There was plenty of IBEW energy and optimism, but full-throated opposition — from Westinghouse’s professional union busters to Gov. Henry McMaster — proved insurmountable, and the IBEW lost the spring 2024 vote.

“That campaign tested Melissa emotionally, mentally and physically, and she passed,” Ruff said. “We just didn’t win.”

Afterward, Reyes took a break from organizing. “I just couldn’t get over it,” she said. “I decided to get back into the field and do electrical work.”

Her break lasted until this July, when Local 379 members elected Darren Helms as business manager.

“I started talking to people about who I was going to hire as organizers, and almost every person mentioned Melissa,” said Helms.
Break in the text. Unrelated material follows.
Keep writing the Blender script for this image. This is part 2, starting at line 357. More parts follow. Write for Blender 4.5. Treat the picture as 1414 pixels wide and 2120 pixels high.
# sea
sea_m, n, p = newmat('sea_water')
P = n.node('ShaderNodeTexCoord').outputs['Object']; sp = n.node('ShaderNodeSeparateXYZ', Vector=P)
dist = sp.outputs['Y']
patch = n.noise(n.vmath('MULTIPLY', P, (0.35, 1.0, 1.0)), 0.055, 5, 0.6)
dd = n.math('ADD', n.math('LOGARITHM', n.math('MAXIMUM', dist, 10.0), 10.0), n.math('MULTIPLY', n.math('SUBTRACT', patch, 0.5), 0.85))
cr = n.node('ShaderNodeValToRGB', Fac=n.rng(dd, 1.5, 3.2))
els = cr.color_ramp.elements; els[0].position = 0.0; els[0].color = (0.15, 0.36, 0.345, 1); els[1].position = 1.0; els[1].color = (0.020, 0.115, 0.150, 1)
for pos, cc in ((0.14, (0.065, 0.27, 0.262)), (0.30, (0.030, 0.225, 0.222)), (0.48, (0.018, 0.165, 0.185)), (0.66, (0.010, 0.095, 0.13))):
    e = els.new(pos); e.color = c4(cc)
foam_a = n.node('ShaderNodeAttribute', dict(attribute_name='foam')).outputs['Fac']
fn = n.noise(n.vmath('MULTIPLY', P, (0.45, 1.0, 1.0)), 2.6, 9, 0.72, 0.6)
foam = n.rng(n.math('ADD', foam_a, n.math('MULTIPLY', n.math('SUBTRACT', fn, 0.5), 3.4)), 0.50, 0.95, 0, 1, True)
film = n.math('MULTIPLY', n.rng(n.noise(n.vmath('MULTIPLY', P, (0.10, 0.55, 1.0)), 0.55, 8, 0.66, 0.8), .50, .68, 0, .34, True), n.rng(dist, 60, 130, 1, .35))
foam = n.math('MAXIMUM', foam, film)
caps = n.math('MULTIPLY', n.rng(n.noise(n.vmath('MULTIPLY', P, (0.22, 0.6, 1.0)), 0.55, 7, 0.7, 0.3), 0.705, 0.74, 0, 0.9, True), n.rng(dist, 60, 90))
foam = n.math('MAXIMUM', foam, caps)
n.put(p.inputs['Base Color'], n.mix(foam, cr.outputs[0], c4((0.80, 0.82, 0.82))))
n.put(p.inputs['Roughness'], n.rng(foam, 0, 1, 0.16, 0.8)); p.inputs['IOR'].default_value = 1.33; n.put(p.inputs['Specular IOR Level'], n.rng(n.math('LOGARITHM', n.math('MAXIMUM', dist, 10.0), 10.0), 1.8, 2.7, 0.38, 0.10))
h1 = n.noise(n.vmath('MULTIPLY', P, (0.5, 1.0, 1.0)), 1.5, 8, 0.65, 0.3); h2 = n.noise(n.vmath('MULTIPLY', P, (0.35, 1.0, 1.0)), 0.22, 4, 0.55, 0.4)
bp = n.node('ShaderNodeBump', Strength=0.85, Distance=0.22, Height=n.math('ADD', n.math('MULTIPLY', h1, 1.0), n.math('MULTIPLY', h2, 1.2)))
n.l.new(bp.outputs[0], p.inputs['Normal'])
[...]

“She was running a big job for Miller Electric as a foreman, and I knew it was going to be a tough sell to get her to come back to organizing,” he said. “But we met a couple of times, and her vision and what she wanted to accomplish aligned with my own.”

Reyes admits she is happy to be back at it. “We’re reaching out to our members on jobsites, meeting with people, and making them feel seen and heard,” she said. “Face-to-face is just so important when it comes to connecting with workers.”

Helms said Reyes is helping change people’s notions of unions while getting more work for the IBEW and bringing in new members. “She’s a firecracker, she’s tough as nails, and her story motivates people,” he said. “She’s just a natural leader.”

Reyes also has been working on grading candidates for public office. “We need a pro-labor majority on [Charlotte’s] city council, and we have our eyes on a race that could tip the scales in our favor,” she said.

“If we were in an alternate reality, she might have a letter on her chest and a cape or something,” Ruff said. “I’m glad she’s on our side.”

Hall described Reyes as an asset to her local, the IBEW and her community.

“The term is probably overused, but she pulled herself up by her bootstraps,” Hall said. “She recognizes where she came from, and it resonates.”

Reyes said she simply seizes every opportunity.

“With the commitments I made, I wasn’t chasing an outcome. I was just doing it because it’s what I’m passionate about.”